- **WHAT YOU WILL DO**
Skip the pictures. Reproduce all other material exactly.

- **DATASET CONTENT**

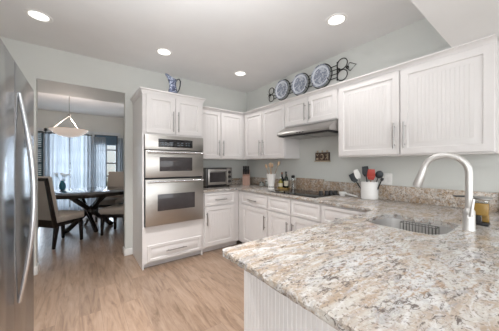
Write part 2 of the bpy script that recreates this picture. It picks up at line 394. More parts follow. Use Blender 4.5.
def carcass(F, a0, a1, z0, z1, depth, d0=0.0, top=True):
    """open cabinet box with face frame"""
    mb = MB(); t = 0.018
    F.box(mb, a0, a0+t, z0, z1, d0, depth); F.box(mb, a1-t, a1, z0, z1, d0, depth)
    F.box(mb, a0+t, a1-t, z0, z0+t, d0, depth); F.box(mb, a0+t, a1-t, z0+t, z1, d0, d0+0.008)
    if top: F.box(mb, a0+t, a1-t, z1-t, z1, d0+0.008, depth)
    F.box(mb, a0+t, a1-t, z0+t, z1-(t if top else 0), depth-0.02, depth)
    return mb
def crown(F, a0, a1, z0, z1, d, out, ends=(False, False), back=0.0):
    """stepped cove moulding along the top of a cabinet, with optional returns"""
    mb = MB()
    prof = [(0.0, z0), (0.006, z0), (0.010, z0+0.25*(z1-z0)), (out*0.5, z0+0.62*(z1-z0)), (out, z0+0.78*(z1-z0)), (out, z1), (-0.02, z1), (-0.02, z0)]
    n = len(prof)
    e0 = [(o if ends[0] else 0) for o, _ in prof]; e1 = [(o if ends[1] else 0) for o, _ in prof]
    pts = [F.P(a0-e0[i], prof[i][1], d+prof[i][0]) for i in range(n)] + [F.P(a1+e1[i], prof[i][1], d+prof[i][0]) for i in range(n)]
    fc = [(i, (i+1) % n, n+(i+1) % n, n+i) for i in range(n)] + [tuple(range(n))[::-1], tuple(range(n, 2*n))]
    mb.poly(pts, fc)
    for e, a, s_ in ((ends[0], a0, -1), (ends[1], a1, 1)):
        if e:
            p2 = [F.P(a+s_*max(prof[i][0], -0.02), prof[i][1], d+prof[i][0]) for i in range(n)] + [F.P(a+s_*max(prof[i][0], -0.02), prof[i][1], back) for i in range(n)]
            mb.poly(p2, fc)
    return mb

# ------------------------------------------------------------------ room shell
H = 2.68
XL, XJL, XJR = -3.62, -3.04, -2.12     # side wall, opening jambs
YB = -6.6
struct('floor', MB().box(-4.4, 0.12, YB-0.12, 4.4, -0.05, 0.0), M['floor'])
struct('ceiling', MB().box(-4.4, 0.12, YB-0.12, 4.4, H, H+0.1), M['ceiling'])
mb = MB(); mb.box(XJR, 0.12, 0, 0.12, 0, H); mb.box(-4.4, XJL, 0, 0.12, 0, H); mb.box(XJL, XJR, 0, 0.12, 2.29, H)
struct('wall_back', mb, M['wall'])
struct('trim_1', MB().box(-4.3, -1.58, 0.121, 0.68, 2.29, H-0.001), M['wall'])      # deep header over the opening, dining side
struct('wall_right', MB().box(0, 0.12, YB, 0, 0, H), M['wall'])
struct('wall_left', MB().box(XL-0.12, XL, YB, 0, 0, H), M['wall'])
mb = MB()      # wall behind the camera with a wide glazed opening
mb.box(XL, -3.45, YB-0.12, YB, 0, H); mb.box(-0.3, 0, YB-0.12, YB, 0, H); mb.box(-3.45, -0.3, YB-0.12, YB, 2.3, H); mb.box(-3.45, -0.3, YB-0.12, YB, 0, 0.15)
struct('wall_front', mb, M['wall'])
struct('ceiling_soffit', MB().box(XL, 0, -4.3, -3.14, 2.184, H-0.001), M['ceiling'])
# dining room
YD = 4.24
struct('wall_dining_side', MB().box(-1.575, -1.455, 0.12, YD, 0, H), M['wall'])
struct('wall_dining_left', MB().box(-4.4, -4.28, 0.12, YD, 0, H), M['wall'])
mb = MB()
WZ0, WZ1 = 0.12, 2.13
openings = [(-4.0, -3.38), (-3.30, -2.42), (-2.30, -1.72)]
mb.box(-4.28, -1.575, YD, YD+0.12, WZ1, H); mb.box(-4.28, -1.575, YD, YD+0.12, 0, WZ0)
xs = [-4.28]+[v for p in openings for v in p]+[-1.575]
for i in range(0, len(xs), 2): mb.box(xs[i], xs[i+1], YD, YD+0.12, WZ0, WZ1)
struct('wall_dining_far', mb, M['wall'])
for i, (x0, x1) in enumerate(openings):
    f = MB(); y0, y1 = YD+0.03, YD+0.08
    f.box(x0, x0+0.05, y0, y1, WZ0, WZ1); f.box(x1-0.05, x1, y0, y1, WZ0, WZ1); f.box(x0+0.05, x1-0.05, y0, y1, WZ0, WZ0+0.05); f.box(x0+0.05, x1-0.05, y0, y1, WZ1-0.05, WZ1)
    for z in (0.55, 0.93, 1.31, 1.70): f.box(x0+0.05, x1-0.05, y0+0.01, y1-0.01, z-0.018, z+0.018)
    f.box((x0+x1)/2-0.014, (x0+x1)/2+0.014, y0+0.012, y1-0.012, WZ0+0.05, WZ1-0.05)
    w = struct('window_%d' % (i+1), f, M['frame_dark'])
    MB().box(x0+0.05, x1-0.05, YD+0.052, YD+0.058, WZ0+0.05, WZ1-0.05).build('window_pane', M['pane'], w)
    c = MB(); c.box(x0-0.07, x1+0.07, YD-0.025, YD, WZ1, WZ1+0.08); c.box(x0-0.05, x0, YD-0.018, YD, WZ0, WZ1); c.box(x1, x1+0.05, YD-0.018, YD, WZ0, WZ1)
    c.build('window_casing', M['blue_trim'], w)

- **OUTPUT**
Write part 2 of the bpy script that recreates this picture. It picks up at line 394. More parts follow. Use Blender 4.5.
def carcass(F, a0, a1, z0, z1, depth, d0=0.0, top=True):
    """open cabinet box with face frame"""
    mb = MB(); t = 0.018
    F.box(mb, a0, a0+t, z0, z1, d0, depth); F.box(mb, a1-t, a1, z0, z1, d0, depth)
    F.box(mb, a0+t, a1-t, z0, z0+t, d0, depth); F.box(mb, a0+t, a1-t, z0+t, z1, d0, d0+0.008)
    if top: F.box(mb, a0+t, a1-t, z1-t, z1, d0+0.008, depth)
    F.box(mb, a0+t, a1-t, z0+t, z1-(t if top else 0), depth-0.02, depth)
    return mb
def crown(F, a0, a1, z0, z1, d, out, ends=(False, False), back=0.0):
    """stepped cove moulding along the top of a cabinet, with optional returns"""
    mb = MB()
    prof = [(0.0, z0), (0.006, z0), (0.010, z0+0.25*(z1-z0)), (out*0.5, z0+0.62*(z1-z0)), (out, z0+0.78*(z1-z0)), (out, z1), (-0.02, z1), (-0.02, z0)]
    n = len(prof)
    e0 = [(o if ends[0] else 0) for o, _ in prof]; e1 = [(o if ends[1] else 0) for o, _ in prof]
    pts = [F.P(a0-e0[i], prof[i][1], d+prof[i][0]) for i in range(n)] + [F.P(a1+e1[i], prof[i][1], d+prof[i][0]) for i in range(n)]
    fc = [(i, (i+1) % n, n+(i+1) % n, n+i) for i in range(n)] + [tuple(range(n))[::-1], tuple(range(n, 2*n))]
    mb.poly(pts, fc)
    for e, a, s_ in ((ends[0], a0, -1), (ends[1], a1, 1)):
        if e:
            p2 = [F.P(a+s_*max(prof[i][0], -0.02), prof[i][1], d+prof[i][0]) for i in range(n)] + [F.P(a+s_*max(prof[i][0], -0.02), prof[i][1], back) for i in range(n)]
            mb.poly(p2, fc)
    return mb

# ------------------------------------------------------------------ room shell
H = 2.68
XL, XJL, XJR = -3.62, -3.04, -2.12     # side wall, opening jambs
YB = -6.6
struct('floor', MB().box(-4.4, 0.12, YB-0.12, 4.4, -0.05, 0.0), M['floor'])
struct('ceiling', MB().box(-4.4, 0.12, YB-0.12, 4.4, H, H+0.1), M['ceiling'])
mb = MB(); mb.box(XJR, 0.12, 0, 0.12, 0, H); mb.box(-4.4, XJL, 0, 0.12, 0, H); mb.box(XJL, XJR, 0, 0.12, 2.29, H)
struct('wall_back', mb, M['wall'])
struct('trim_1', MB().box(-4.3, -1.58, 0.121, 0.68, 2.29, H-0.001), M['wall'])      # deep header over the opening, dining side
struct('wall_right', MB().box(0, 0.12, YB, 0, 0, H), M['wall'])
struct('wall_left', MB().box(XL-0.12, XL, YB, 0, 0, H), M['wall'])
mb = MB()      # wall behind the camera with a wide glazed opening
mb.box(XL, -3.45, YB-0.12, YB, 0, H); mb.box(-0.3, 0, YB-0.12, YB, 0, H); mb.box(-3.45, -0.3, YB-0.12, YB, 2.3, H); mb.box(-3.45, -0.3, YB-0.12, YB, 0, 0.15)
struct('wall_front', mb, M['wall'])
struct('ceiling_soffit', MB().box(XL, 0, -4.3, -3.14, 2.184, H-0.001), M['ceiling'])
# dining room
YD = 4.24
struct('wall_dining_side', MB().box(-1.575, -1.455, 0.12, YD, 0, H), M['wall'])
struct('wall_dining_left', MB().box(-4.4, -4.28, 0.12, YD, 0, H), M['wall'])
mb = MB()
WZ0, WZ1 = 0.12, 2.13
openings = [(-4.0, -3.38), (-3.30, -2.42), (-2.30, -1.72)]
mb.box(-4.28, -1.575, YD, YD+0.12, WZ1, H); mb.box(-4.28, -1.575, YD, YD+0.12, 0, WZ0)
xs = [-4.28]+[v for p in openings for v in p]+[-1.575]
for i in range(0, len(xs), 2): mb.box(xs[i], xs[i+1], YD, YD+0.12, WZ0, WZ1)
struct('wall_dining_far', mb, M['wall'])
for i, (x0, x1) in enumerate(openings):
    f = MB(); y0, y1 = YD+0.03, YD+0.08
    f.box(x0, x0+0.05, y0, y1, WZ0, WZ1); f.box(x1-0.05, x1, y0, y1, WZ0, WZ1); f.box(x0+0.05, x1-0.05, y0, y1, WZ0, WZ0+0.05); f.box(x0+0.05, x1-0.05, y0, y1, WZ1-0.05, WZ1)
    for z in (0.55, 0.93, 1.31, 1.70): f.box(x0+0.05, x1-0.05, y0+0.01, y1-0.01, z-0.018, z+0.018)
    f.box((x0+x1)/2-0.014, (x0+x1)/2+0.014, y0+0.012, y1-0.012, WZ0+0.05, WZ1-0.05)
    w = struct('window_%d' % (i+1), f, M['frame_dark'])
    MB().box(x0+0.05, x1-0.05, YD+0.052, YD+0.058, WZ0+0.05, WZ1-0.05).build('window_pane', M['pane'], w)
    c = MB(); c.box(x0-0.07, x1+0.07, YD-0.025, YD, WZ1, WZ1+0.08); c.box(x0-0.05, x0, YD-0.018, YD, WZ0, WZ1); c.box(x1, x1+0.05, YD-0.018, YD, WZ0, WZ1)
    c.build('window_casing', M['blue_trim'], w)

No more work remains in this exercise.